Corbett is hiding behind Yann who is hiding behind Trivitt.

The spokesperson for PRS should be president/COO Bill Murray but how could he denounce “blacklisting” of reporters when he personally delivered a blacklisting to me in my office March 19, 2010?

NYT Ducks Wittels, Bartz, PR


Christie does not want to discuss three topics we raise about NYT—why didn’t it write a single word of its own about the rape charges against three Florida Int’l University students in 2011 (including Garrett Wittels, whose 56-game hitting streak in baseball made him probably the best known college athlete); why hasn’t it covered "The Tylenol Mafia," 619-pages that, among other things, showed that the ingredients in Tylenols went through five sets of hands on the way from Johnson & Johnson to the stores, providing ample opportunity for spiking, and why doesn’t it cover PR including the draconian anti-press and anti-New York policies and practices of PRS whose boycott against the O’Dwyer Co. has been condemned in a public statement by the National Press Club?

Dodging questions is also a failing of Wikipedia, which is taking a lot of criticism currently from PR people who are find they are almost completely blocked from correcting or changing WP entries.

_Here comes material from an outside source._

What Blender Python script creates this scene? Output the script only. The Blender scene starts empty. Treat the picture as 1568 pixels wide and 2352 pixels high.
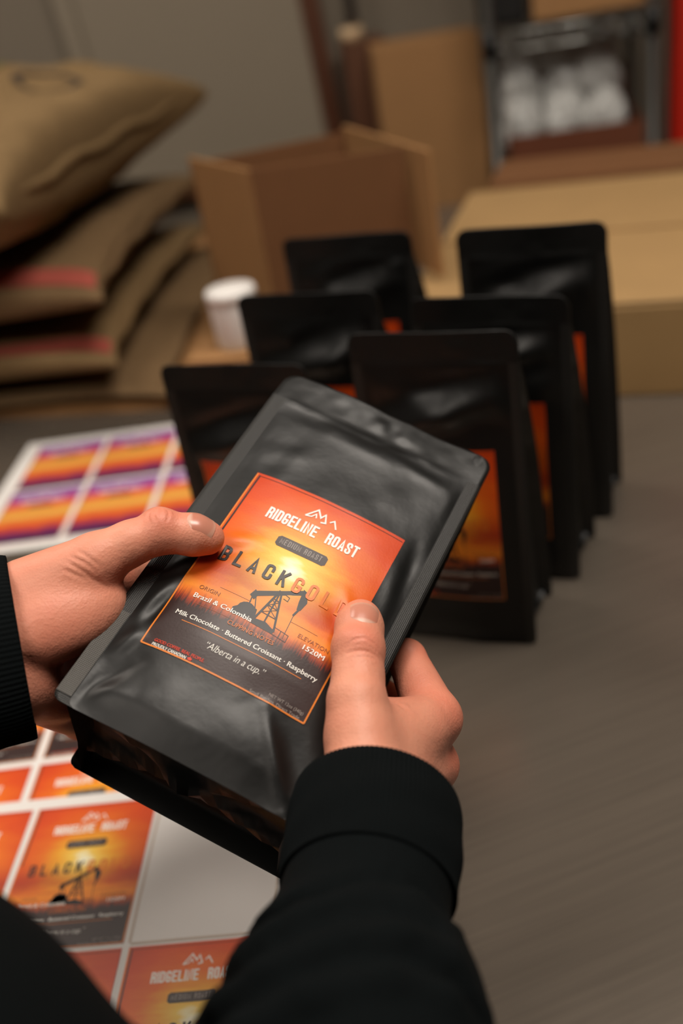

WP’s 10,000 volunteer “editors” in almost all instances use pseudonyms that block their identities. There’s almost no chance to meet with these editors or even have a telephone conversation with any of them.

Should a contributor learn of a WP editor’s true identity and publicize this without the permission of the editor, that contributor would be permanently ostracized not only by the editor but everyone connected with WP.